Mental health advocate raises concerns about Icelandic model

Health Minister Dorothy Shephard says the province’s five year plan to increase mental health services includes implementing “a guiding document for population health promotion and prevention” based on the Icelandic Prevention Model. (Tim Trad/Unsplash - image credit)
Health Minister Dorothy Shephard says the province’s five year plan to increase mental health services includes implementing “a guiding document for population health promotion and prevention” based on the Icelandic Prevention Model. (Tim Trad/Unsplash - image credit)

While the province's new focus on mental health seems to come with a distinctly Nordic flavour, one researcher cautions against adopting the model wholesale.

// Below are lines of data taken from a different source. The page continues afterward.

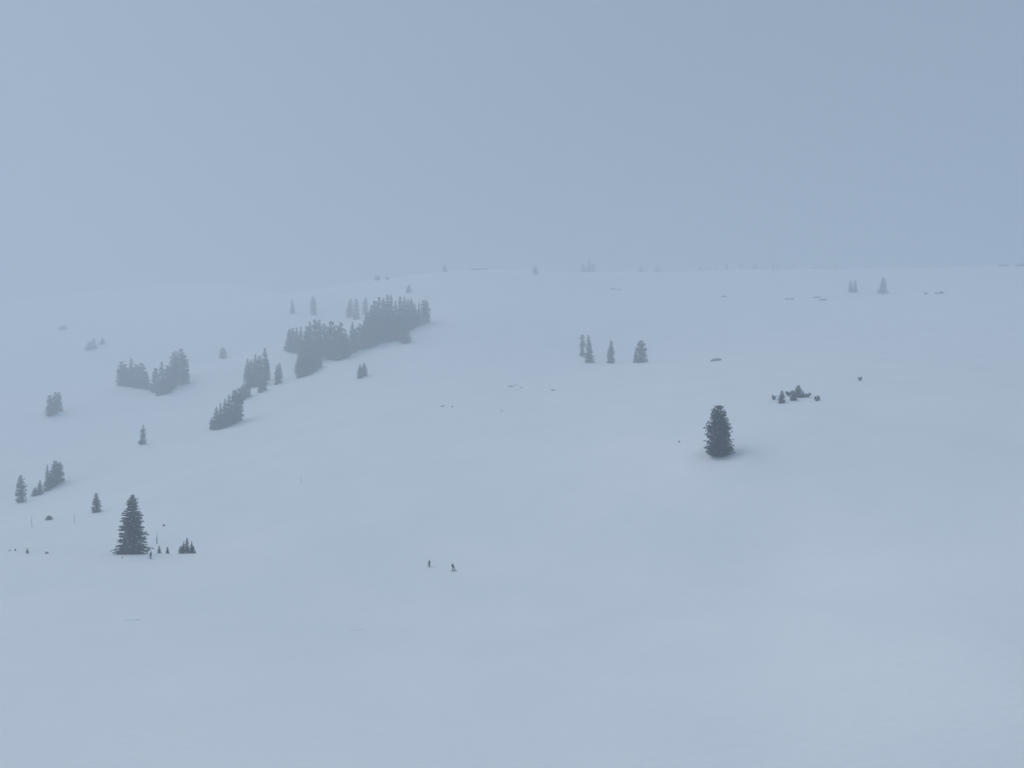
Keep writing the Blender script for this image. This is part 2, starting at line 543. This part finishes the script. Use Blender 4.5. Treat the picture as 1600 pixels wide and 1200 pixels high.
# --- hazy double grove on the left
G_D = G_D_NAME
for px, by, ty, w, pr, lab in [
        (189, 602, 565, 12, 'egg0', 'leftmost tree of the hazy left grove'),
        (196, 603, 569, 12, 'egg1', 'second tree from the left in the hazy left grove'),
        (203, 604, 560, 11, 'cone0', 'pointed third tree from the left in the hazy left grove'),
        (212, 605, 569, 13, 'egg2', 'round-topped tree in the left half of the hazy left grove, its left twin'),
        (221, 606, 568, 15, 'egg0', 'round-topped tree in the left half of the hazy left grove, its right twin'),
        (230, 608, 583, 11, 'cone1', 'low tree in the dip between both halves of the hazy left grove'),
        (241, 613, 575, 11, 'egg1', 'left tree of the right half of the hazy left grove'),
        (252, 617, 565, 15, 'cone2', 'nearest pointed tree at the lower front of the hazy left grove'),
        (261, 614, 571, 14, 'egg2', 'tree right of the lowest tree in the hazy left grove'),
        (268, 608, 550, 11, 'column0', 'tall slim tree left of the tallest in the hazy left grove'),
        (274, 603, 548, 11, 'column2', 'tall slim tree directly before the tallest in the hazy left grove'),
        (281, 593, 545, 14, 'egg0', 'tallest tree of the hazy left grove'),
        (288, 600, 554, 14, 'egg1', 'rightmost tree of the hazy left grove')]:
    plant('spruce_tree', lab, px, by, ty, w, pr, G_D)

# --- lower wedge on the spur
G_B = 'wedge of trees at the foot of the wooded spur'
for px, by, ty, w, pr, lab in [
        (331, 671, 652, 8, 'cone0', 'smallest tree at the left tip of the wedge-shaped grove'),
        (337, 671, 635, 13, 'cone1', 'second tree from the left in the wedge-shaped grove'),
        (344, 670, 628, 10, 'spire0', 'thin spiky third tree in the wedge-shaped grove'),
        (351, 668, 623, 13, 'cone2', 'fourth tree from the left in the wedge-shaped grove'),
        (358, 665, 617, 14, 'cone0', 'third tree from the right in the wedge-shaped grove'),
        (366, 661, 609, 14, 'egg1', 'tall second tree from the right in the wedge-shaped grove'),
        (373, 658, 607, 14, 'egg0', 'tallest tree at the right end of the wedge-shaped grove')]:
    plant('spruce_tree', lab, px, by, ty, w, pr, G_B)
for k, (px, by, ty) in enumerate([(341, 671, 648), (348, 669, 646), (355, 667, 645), (363, 663, 640)]):
    plant('spruce_tree', 'low front tree at the foot of the wedge-shaped grove, %s from the left' % ['first', 'second', 'third', 'fourth'][k], px, by, ty, 12, 'egg2', G_B)

# --- clump above it
G_C = 'clump of trees halfway up the wooded spur'
for px, by, ty, w, pr, lab in [
        (379, 625, 601, 9, 'egg0', 'left of two low trees between wedge-shaped grove and the clump above'),
        (386, 621, 600, 12, 'egg1', 'right of two low trees between wedge-shaped grove and the clump above'),
        (386, 604, 560, 10, 'column1', 'leftmost slim tree of the tall clump above the wedge-shaped grove'),
        (392, 605, 562, 12, 'egg2', 'second tree of the tall clump above the wedge-shaped grove'),
        (398, 605, 553, 13, 'cone2', 'pointed third tree of the tall clump above the wedge-shaped grove'),
        (405, 604, 556, 12, 'egg0', 'fourth tree of the tall clump above the wedge-shaped grove'),
        (413, 601, 544, 13, 'column2', 'tallest tree of the clump above the wedge-shaped grove'),
        (418, 594, 562, 9, 'egg1', 'rightmost low tree of the tall clump above the wedge-shaped grove'),
        (407, 613, 592, 10, 'cone1', 'small tree left in the low pair under the tall clump'),
        (413, 610, 592, 8, 'egg2', 'small tree right in the low pair under the tall clump'),
        (432, 601, 569, 7, 'column0', 'left of the two slim twin trees between clump and large grove'),
        (437, 599, 567, 8, 'column1', 'right of the two slim twin trees between clump and large grove')]:
    plant('spruce_tree', lab, px, by, ty, w, pr, G_C)

# --- the large grove: its left block
G_F = G_F_NAME
ORD = ['first', 'second', 'third', 'fourth', 'fifth', 'sixth', 'seventh', 'eighth', 'ninth', 'tenth', 'eleventh', 'twelfth', 'thirteenth', 'fourteenth']
def many(label, rows, group=G_F, name='spruce_tree', count=True):
    kinds = ['egg0', 'column2', 'cone1', 'egg2', 'column1', 'cone0', 'egg1', 'cone2']
    rows = sorted(rows)
    for k, (px, by, ty, w) in enumerate(rows):
        lab = label % (ORD[k] + ' from the left') if count else label
        plant(name, lab, px, by, ty, w, kinds[(k * 3 + int(px)) % 8], group)
many('rounded tree in the pale left block of the large grove, %s',
     [(450, 548, 514, 11), (456, 550, 513, 13), (463, 551, 512, 12), (470, 553, 510, 12)])
many('tall tree in the left half of the large grove, %s',
     [(478, 558, 510, 13), (484, 560, 502, 14), (491, 561, 499, 15), (498, 558, 500, 13), (504, 558, 505, 12),
      (510, 556, 508, 12), (516, 561, 501, 14), (522, 562, 508, 12), (528, 563, 509, 12), (533, 562, 504, 12), (539, 560, 514, 11)])
many('low tree in the lower left front lobe of the large grove, %s',
     [(465, 583, 561, 9), (469, 590, 560, 13), (475, 588, 555, 13), (481, 586, 556, 13), (487, 582, 556, 13), (493, 578, 556, 11), (499, 574, 561, 10)])
many('small dense tree behind the front lobe of the large grove',
     [(474, 570, 535, 14), (482, 570, 533, 14), (490, 568, 530, 14), (519, 562, 530, 12), (526, 563, 528, 12), (534, 561, 528, 12), (471, 562, 535, 12), (497, 564, 535, 11)], count=False)
plant('spruce_tree', 'single pointed spire standing out in the notch of the large grove', 549, 552, 503, 13, 'cone1', G_F)
many('front row tree in the right half of the large grove, %s',
     [(543, 558, 524, 11), (555, 549, 513, 12), (562, 545, 506, 13), (569, 545, 500, 13), (576, 544, 497, 13), (583, 541, 494, 13),
      (590, 538, 491, 13), (597, 536, 489, 13), (605, 534, 487, 13), (613, 533, 486, 13), (621, 532, 486, 13), (628, 530, 488, 12)])
many('tall back row tree in the right half of the large grove, %s',
     [(574, 530, 488, 12), (580, 527, 476, 13), (586, 524, 470, 13), (592, 522, 464, 13), (599, 520, 466, 12), (606, 519, 460, 13),
      (611, 518, 461, 12), (618, 517, 470, 12), (625, 515, 463, 12), (631, 514, 463, 13), (636, 512, 467, 12), (641, 511, 465, 12), (647, 510, 474, 11)])
many('short tree filling the middle of the right half of the large grove',
     [(588, 530, 500, 14), (598, 528, 498, 14), (608, 526, 496, 14), (618, 524, 494, 14), (628, 522, 494, 14), (638, 516, 488, 14), (645, 513, 487, 12)], count=False)
plant('spruce_tree', 'thin needle-like tree near the right end of the large grove', 654, 508, 469, 7, 'spire1', G_F)
plant('spruce_tree', 'left of the two trees closing the right end of the large grove', 661, 506, 469, 12, 'column2', G_F)
plant('spruce_tree', 'right of the two trees closing the right end of the large grove', 667, 504, 468, 10, 'column0', G_F)
plant('spruce_tree', 'low tree between thin needle and body of the large grove', 651, 509, 485, 12, 'egg1', G_F)
plant('fir_tree', 'short rounded tree jutting from the front right of the large grove', 633, 536, 511, 15, 'egg2', G_F)

plant('spruce_tree', 'left stem of the lone dark clump on open snow below the large grove', 562, 591, 569, 9, 'cone0', 'lone clump below the grove')
plant('spruce_tree', 'right stem of the lone dark clump on open snow below the large grove', 569, 588, 567, 10, 'column1', 'lone clump below the grove')

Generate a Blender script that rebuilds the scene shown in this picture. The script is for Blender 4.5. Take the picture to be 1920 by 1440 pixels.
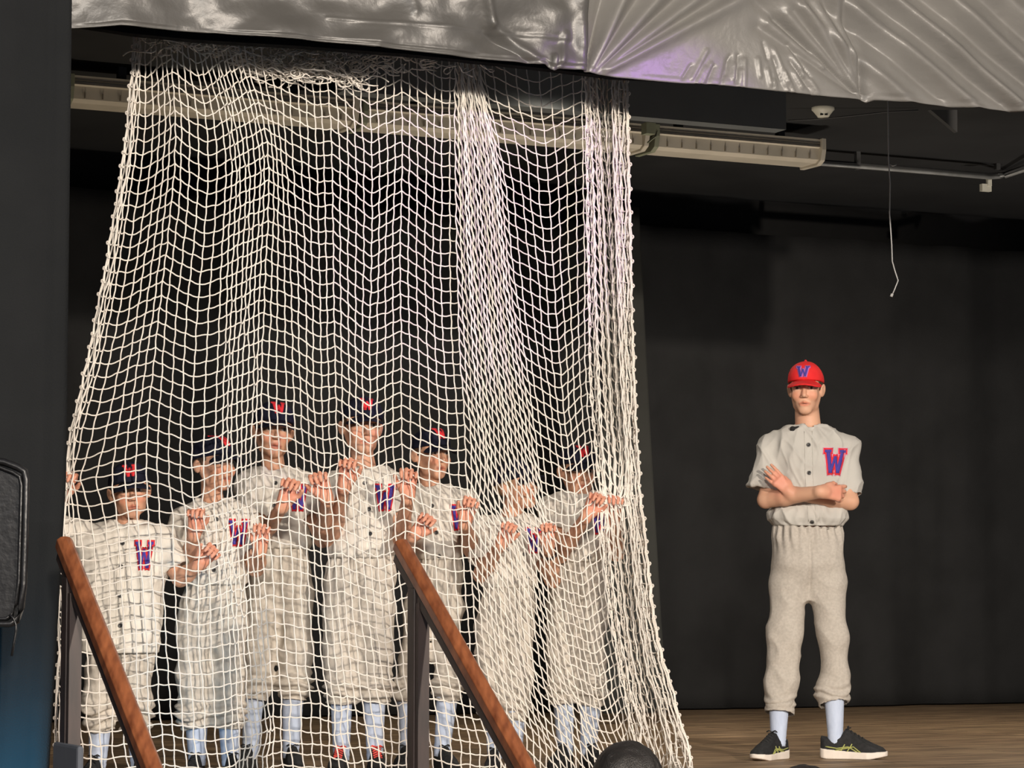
import bpy, math, numpy as np
from mathutils import Vector
from mathutils.bvhtree import BVHTree
for o in list(bpy.data.objects): bpy.data.objects.remove(o)
SC = bpy.context.scene; COL = SC.collection
# ---------------------------------------------------------------- camera, world, lights, exposure
F = 5000.0; CAMZ = 0.66; PITCH = math.atan(414/F); YAW = math.radians(25.3)
cam = bpy.data.cameras.new('camera'); cam.sensor_width = 36; cam.lens = F/1920*36
cam.clip_start = .1; cam.clip_end = 200
co = bpy.data.objects.new('camera', cam); COL.objects.link(co)
co.location = (0, 0, CAMZ); co.rotation_euler = (math.pi/2+PITCH, 0, 0); SC.camera = co
w = bpy.data.worlds.new('world'); SC.world = w; w.use_nodes = True
w.node_tree.nodes['Background'].inputs[0].default_value = (.80, .86, 1, 1)
w.node_tree.nodes['Background'].inputs[1].default_value = .21
SC.view_settings.view_transform = 'Standard'; SC.view_settings.look = 'None'
SC.view_settings.gamma = 1; SC.view_settings.use_curve_mapping = False
SC.view_settings.exposure = 0.0
def spot(name, loc, target, power, color, size, ang=40, blend=.6):
    l = bpy.data.lights.new(name, 'SPOT'); l.energy = power; l.color = color
    l.shadow_soft_size = size; l.spot_size = math.radians(ang); l.spot_blend = blend
    o = bpy.data.objects.new(name, l); COL.objects.link(o); o.location = loc
    o.rotation_euler = (Vector(target)-Vector(loc)).to_track_quat('-Z', 'Y').to_euler()
    return o
spot('stage_spotlight_right', (5.2, 0.0, 3.3), (-.1, 10.3, 1.2), 4300, (1, .88, .75), .10, 50)
spot('stage_spotlight_center', (.6, -.5, 3.1), (-.7, 10.0, 1.3), 2450, (1, .91, .80), .30, 50)
spot('stage_spotlight_left', (-4.6, 0.0, 4.2), (.2, 10.3, 1.6), 500, (.97, .93, .9), .1, 50)
for q_ in (-1.9, -.4, 1.3): spot('added_upstage_fill', (q_, 12.9+.45*q_, .12), (q_-.1, 14.0+.45*q_, 3.3), 60, (1, .88, .7), .1, 120, 1)  # unseen lamps, added to brighten the strip lights from below
spot('violet_spotlight', (4.6, 7.6, 3.3), (-.2, 10.3, 2.1), 460, (.58, .22, 1), .05, 15)
spot('added_upstage_fill', (4.3, 14.2, .12), (4.0, 17.5, 3.0), 200, (1, .93, .85), .2, 130, 1)  # added fill with no visible source, lifts the black back curtain
spot('added_upstage_fill', (1.2, 13.3, .12), (.6, 16.3, 3.0), 130, (1, .93, .85), .2, 130, 1)  # second added fill for the back curtain, behind the net
spot('overhead_stage_light', (3.4, 14.2, 3.2), (3.2, 13.6, 0), 150, (1, .9, .76), .3, 150, 1)
spot('overhead_stage_light', (.2, 13.0, 3.1), (.2, 12.8, 0), 110, (1, .9, .76), .3, 150, 1)
spot('blue_spotlight', (-1.60, 8.58, .05), (-1.66, 8.98, .22), 22, (.01, .50, .92), .05, 120, 1)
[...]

Yesterday, Health Minister Dorothy Shephard announced the province's five year plan to increase mental health services.

This includes implementing "a guiding document for population health promotion and prevention" which the province said would be based on the Icelandic Prevention Model.

But Julia Woodhall-Melnik, director of the laboratory for housing and mental health at UNB Saint John, doesn't think the Icelandic model would fit the province's demographics.

"The Icelandic model is great for a middle class family, but I don't think it's going to work for our most vulnerable in society and it's those vulnerable individuals that I'm the most worried about," said Woodhall-Melnik.

The Icelandic model

The Icelandic Prevention Model was introduced in the small island nation in the 90s as alcohol, drug and tobacco use increased among the nation's youth.

The model includes raising the legal age to buy alcohol and tobacco, promoting after school sports and other extracurricular activities, asking parents to spend more quality time with their children and implementing curfews for youth.

The 2008 scientific article "Substance use prevention for adolescents: the Icelandic Model" published in Health Promotion International cited a study indicating that in 1995, 25 per cent of Icelandic 10th graders had become drunk 10 or more times in a 12 month period.

By 2003 that number had dropped to 14 per cent.

But Woodhall-Melnik said there's a couple things that would make the model impractical in New Brunswick.

"In Iceland, individuals experience a lot more equity in terms of income," said Woodhall-Melnik.

"We have a much higher rate of poverty in New Brunswick than they experience in Iceland."

'Very conservative'

Woodhall-Melnik said she understands what would attract the province to this model, calling it a "very conservative mandate" that focuses on strong parenting and behavioural change.

But that mandate starts to break down outside the traditional nuclear family that have two parents with 9-5 jobs.

"It's all well to say, 'OK, we're going to have a committee of parents policing the street at 10 o'clock at night after curfew to take home any kids that they find out wandering,'" said Woodhall-Melnik.

"If I'm a little Jill, let's say and I'm 15 years old, I'm out after curfew, but my mom's working the night shift somewhere and … my other parent is not in the picture. You know, there's nobody for me to come home to necessarily."

She said parent to child contracts forbidding drug and alcohol use, which was part of the Icelandic model, may work for middle class families, but those families are less likely to be at risk of substance abuse.

"Middle class kids, they tend to, you know, try some alcohol, try some drugs, they dabble in this," said Woodhall-Melnik.

"Usually when we look at general population trends and don't look at the individual specific family case, we see that children from lower income backgrounds and children who experience large amounts of trauma are actually the children that are more likely to grow up to use substances problematically."

Change needed

Still Woodhall-Melnik said she was happy to hear the province announce a plan, even one with potential flaws, because change is needed urgently.

"Our mental health system here is far behind other provinces in Canada," said Woodhall-Melnik.

"I'm a not so recent ... immigrant from Ontario and the mental health system there is much more well developed than here."